I don't know for sure, but I assume it's the same for most airlines and their various aircraft.

Bubba
 
Alaska

All man doors closed, breaks released or engine oil pressure = Out.
Any man door open with breaks set = In.
 
At HAL "in" on the 330 is tied to ANY door open, so if you pull into the gate and have a long customs hold from an international, you may sit there not getting paid for a while if the cargo doors open. You will also not get an "out" until actual pushback, so same deal if you have to deice at the gate no luck. You could in fact command an evacuation at the gate with all pax doors closed and slides armed, and not get paid for your time!
 
Also SWA gives back the first 5 minutes of any overfly.
 
At HA, unfortunately, it's tied to aircraft movement at push back.

HAL

Huh, must be a scare-bus thing? Are the short buses the same way?
Fi-fi strikes again!!
 
Also SWA gives back the first 5 minutes of any overfly.

So tell me, Fletch, what has that got to do with the topic at hand? Other than you taking an opportunity to bitch about Southwest, I mean, despite one thing having nothing to do with the other. And you say "also," as if our block time counting was disadvantageous compared to other airlines. It actually seems to be one of the best, seeing as how the plane doesn't actually have to move to start block time, and on the way in, it doesn't stop until the L1 door specifically is opened. This means if the Ops agent is late, you're still "blocking" time, even if the cargo doors are opened, until the jetway finally shows up and the front door is opened. This is better than what most others have described in this thread.

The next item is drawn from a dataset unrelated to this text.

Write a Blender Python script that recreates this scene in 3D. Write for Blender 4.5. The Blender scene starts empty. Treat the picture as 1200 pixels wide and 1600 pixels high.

Also, you're wrong about overfly "give backs." It's the first four minutes of overfly that don't count, not five. The fifth minute of overfly, and each additional minute, pay an extra .02 tfp, totaling 1.2 tfp per hour of overfly (after four minutes, that is).

Jeez, read the actual contract already, whydoncha'?

Bubba
 
The ACARS can be programmed to report times on many criteria;it's up to the Company which metrics to use. For example, AirTranz used aircraft movement to track departure times, but Pilots got paid from L1 closed to L1 open. That way, we got paid for any pushback delay- ramp congestion, late arriving bags, EDC times, etc.